Since 2000, the game has changed again. Few would dare open a white-tablecloth restaurant in Toronto, because everybody’s a foodie now, and Hogtown foodies have fallen for that determinedly downscale pork-centric thing. The going-out part has become less fun of late, thanks to the new style that has exploded here in the last two years. There has been a profound changing of the guard – usually a good thing in any culture, but in this case there is an unfortunate sameness to the new guard: The new restaurants mostly have unfriendly reservation policies (i.e., they don’t do it), they tend to have been opened on a shoestring (read: not so comfy and certainly not elegant), and the hot new places are not retailing variety. The food is all the same: Pork, formerly forgotten beef cuts, meat fat and more meat fat. Which could be partly because so many of them are either alumni of the Black Hoof or friends/protégés of the people of the Hoof.

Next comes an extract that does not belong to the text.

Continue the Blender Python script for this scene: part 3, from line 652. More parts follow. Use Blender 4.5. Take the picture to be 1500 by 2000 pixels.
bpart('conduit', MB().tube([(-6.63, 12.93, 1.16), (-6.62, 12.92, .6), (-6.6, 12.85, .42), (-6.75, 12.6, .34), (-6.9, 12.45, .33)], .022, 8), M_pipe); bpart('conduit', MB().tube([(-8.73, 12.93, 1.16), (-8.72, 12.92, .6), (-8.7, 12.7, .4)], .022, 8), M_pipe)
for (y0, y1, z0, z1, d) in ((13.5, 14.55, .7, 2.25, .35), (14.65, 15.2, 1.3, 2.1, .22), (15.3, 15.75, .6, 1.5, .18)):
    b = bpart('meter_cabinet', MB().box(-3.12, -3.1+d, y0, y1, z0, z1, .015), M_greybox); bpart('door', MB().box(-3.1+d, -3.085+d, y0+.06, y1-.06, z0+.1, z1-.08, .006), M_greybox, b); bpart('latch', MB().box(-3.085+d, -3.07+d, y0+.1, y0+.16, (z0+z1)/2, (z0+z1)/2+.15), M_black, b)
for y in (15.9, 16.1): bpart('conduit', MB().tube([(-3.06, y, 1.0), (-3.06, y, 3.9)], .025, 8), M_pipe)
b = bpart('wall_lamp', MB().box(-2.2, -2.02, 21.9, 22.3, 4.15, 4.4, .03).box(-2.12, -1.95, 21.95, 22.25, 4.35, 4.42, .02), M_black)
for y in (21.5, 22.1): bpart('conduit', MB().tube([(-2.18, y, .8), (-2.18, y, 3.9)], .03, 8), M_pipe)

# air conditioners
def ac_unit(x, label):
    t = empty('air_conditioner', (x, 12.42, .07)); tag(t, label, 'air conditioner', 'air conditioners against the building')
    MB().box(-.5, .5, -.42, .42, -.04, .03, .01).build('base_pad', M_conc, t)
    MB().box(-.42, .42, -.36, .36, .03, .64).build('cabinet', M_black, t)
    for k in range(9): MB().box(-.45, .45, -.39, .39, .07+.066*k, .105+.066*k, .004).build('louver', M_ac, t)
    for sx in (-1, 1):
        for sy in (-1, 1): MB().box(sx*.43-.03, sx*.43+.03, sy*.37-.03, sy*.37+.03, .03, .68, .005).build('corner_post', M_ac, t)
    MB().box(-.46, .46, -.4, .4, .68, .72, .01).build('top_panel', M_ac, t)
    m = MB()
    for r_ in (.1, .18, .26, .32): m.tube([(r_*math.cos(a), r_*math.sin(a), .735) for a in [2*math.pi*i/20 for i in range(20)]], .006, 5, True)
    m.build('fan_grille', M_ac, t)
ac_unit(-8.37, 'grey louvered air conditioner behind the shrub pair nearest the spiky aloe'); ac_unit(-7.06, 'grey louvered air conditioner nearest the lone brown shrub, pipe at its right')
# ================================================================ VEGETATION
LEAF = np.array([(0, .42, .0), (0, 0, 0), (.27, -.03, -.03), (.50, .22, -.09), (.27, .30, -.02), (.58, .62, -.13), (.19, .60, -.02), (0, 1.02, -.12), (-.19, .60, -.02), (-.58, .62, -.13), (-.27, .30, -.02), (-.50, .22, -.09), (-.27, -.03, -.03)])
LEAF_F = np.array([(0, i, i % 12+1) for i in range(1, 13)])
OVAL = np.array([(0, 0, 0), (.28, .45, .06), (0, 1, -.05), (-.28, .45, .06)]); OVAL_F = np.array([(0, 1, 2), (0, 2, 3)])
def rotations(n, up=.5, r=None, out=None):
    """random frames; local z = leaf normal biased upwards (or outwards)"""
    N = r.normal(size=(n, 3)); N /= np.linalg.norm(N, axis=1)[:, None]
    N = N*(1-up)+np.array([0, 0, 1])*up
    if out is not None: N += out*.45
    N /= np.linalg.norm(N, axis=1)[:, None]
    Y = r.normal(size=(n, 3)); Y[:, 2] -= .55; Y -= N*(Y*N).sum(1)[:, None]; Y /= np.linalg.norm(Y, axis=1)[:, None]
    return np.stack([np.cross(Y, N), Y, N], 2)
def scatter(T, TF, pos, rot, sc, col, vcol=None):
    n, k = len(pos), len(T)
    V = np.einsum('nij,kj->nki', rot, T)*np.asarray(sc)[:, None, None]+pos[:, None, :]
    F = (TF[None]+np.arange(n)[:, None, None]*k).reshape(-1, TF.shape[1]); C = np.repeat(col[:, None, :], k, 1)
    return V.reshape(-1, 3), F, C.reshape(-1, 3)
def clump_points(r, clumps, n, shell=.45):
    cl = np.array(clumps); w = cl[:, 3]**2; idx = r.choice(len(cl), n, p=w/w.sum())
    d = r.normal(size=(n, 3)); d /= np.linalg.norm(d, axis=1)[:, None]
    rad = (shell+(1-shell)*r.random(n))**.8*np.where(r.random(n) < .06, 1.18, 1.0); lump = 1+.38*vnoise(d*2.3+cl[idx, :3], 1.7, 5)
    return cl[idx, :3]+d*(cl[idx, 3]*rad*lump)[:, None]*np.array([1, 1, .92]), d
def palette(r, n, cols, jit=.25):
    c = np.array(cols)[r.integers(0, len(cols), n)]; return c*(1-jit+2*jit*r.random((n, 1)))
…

Money has not exactly chased them: Since the recession, deep pockets have lost interest in restaurants, so chefs opening restaurants these days have precious little money to spend on stuff like décor… and chairs.

They’re great at cocktail mixology and bourbon is big. So is the noise – so many people in small cramped spaces plus loud rock ‘n’ roll: This is where food and entertainment meet. Gracious living? Not so much. But there are some fab flavours to be had.

The new generation of chef owners also tend to be self taught. Lots of them have done brief stages at international hot spots like Noma and Alinea, but not so much long-term sweating in the trenches like the Kennedy and Stadtlander generation did. They did not study cooking, apprentice and then work their way up from the bottom in different kitchens over years – which explains their undisturbed expectations that chefs get to be artists, allergic to outside investors or partners who might want to control things.

This shift, and the changing definition of restaurant professionalism, that it implies, is part of the great democratization of Toronto dining. Everybody’s an expert today. Access – to both kitchen and dining – is no longer limited to elites.

How far we’ve come together! Perhaps you no longer need me, thanks to the levelling effect of the blogosphere. You talk to each other online and off, all the time, about food and restaurants. Toronto’s foodies have grown apace with Toronto’s restaurants. And despite the current little blip of sameness, the long-term situation is fabulous: Toronto is now a very good place to go out for dinner.

So have fun at table. Bon appétit.

Editor's note: An earlier version of this story stated Cameron Smith was the Globe's managing editor in 1974. Mr. Smith was the assistant editor, responsible for features coverage. This version has been corrected.